3) The company’s “bargain” focus is hard to replicate. The company has developed a customer following partially because of its history of value-priced bargain items in its catalogs. These items are 25%-60% off retail. The company is able to offer these prices to customers because the company's buying agents comb for discontinued/liquidation/overstock items through a network of 1200 supplier contacts. Because the supply of overstock items is irregular, it’s critical to have the ability to purchase opportunistically and store cheaply. All inventory is stocked in Sportsman’s warehouses in Minneapolis. Catalogs are customized to include these overstock items shortly before printing so the inventory carrying period is minimized. The company’s customer base of bargain hunters allows SGDE to move these items faster than other competing retailers. What cannot be sold via its regular catalogs and online store is liquidated through its site and a small retail location the company has in Minnesota. Everything from the low grade paper in the company’s catalogs to the incentive systems for maintaining high shipping accuracy is aimed at selling cheaply and producing a solid return on capital.

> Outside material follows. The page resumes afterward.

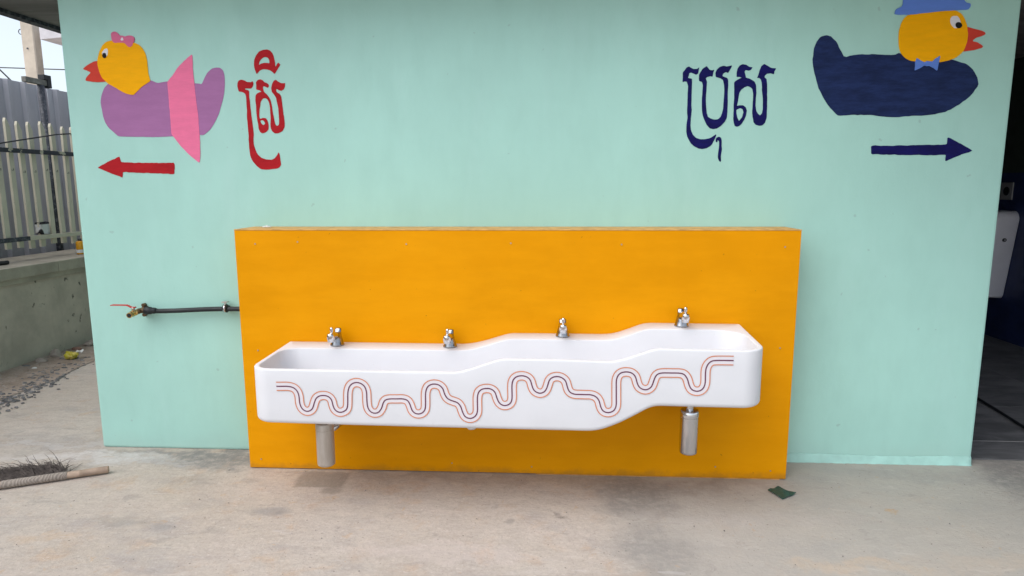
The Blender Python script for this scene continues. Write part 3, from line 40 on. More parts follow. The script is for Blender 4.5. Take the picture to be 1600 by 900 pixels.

4) I believe there is a fundamental shift in SGDE’s business that is reducing costs in the company and improving return on capital. It’s this fancy new thing called the internet.

Up until 1998, all of the company’s business was done through print catalogs. Millions of these catalogs were distributed each year with each one incurring shipping and printing costs. There’s also higher production costs and longer product lead time required when doing business by catalog.

The company began its web site in 1998 and by February 1999 had its full product offering on the web. Sales generated through its web site have grown each year from 1998 to 2002: $1 mil, $14 mil, $24 mil, $36 mil, $53 mil. The company is encouraging this transition by prominently mentioning the web site in the catalogs it continues to distribute. In the 4Q of 2002, internet sales generated 30% of total company sales.

So what? Well, aside from the reduced capital needs, the company has a chance to take out a major portion of its operating expenses if it can successfully transition its business to the internet. Its current cost of distributing catalogs is approximately $30 mil a year. A large portion of any reduction of this $30 mil in expenses would drop to the bottom line. Considering that free cash flow is currently $8.3 mil, even a small amount of savings would produce a large effect. The company has reduced catalogs mailed from 80 million in 1999 to 46 million in 2002. SG&A (which include the catalog costs) has been falling: 34.8% of sales to 30.8% in 2001 to 29.3% in 2002. These are the initial signs of the internet's impact on Sportsman's business.


The company has recently initiated a share repurchase program to retire up to 10% of its outstanding stock. The company has a history of returning capital to stakeholders. $7.4 mil of debt was paid down in 2000. $5.2 mil of debt was paid down in 2001. (In 2002, cash simply built up because debt was retired). Now that the company is debt free, it is using a portion of its cash hoard (currently equal to about 20% of market cap) to retire a substantial number of outstanding shares.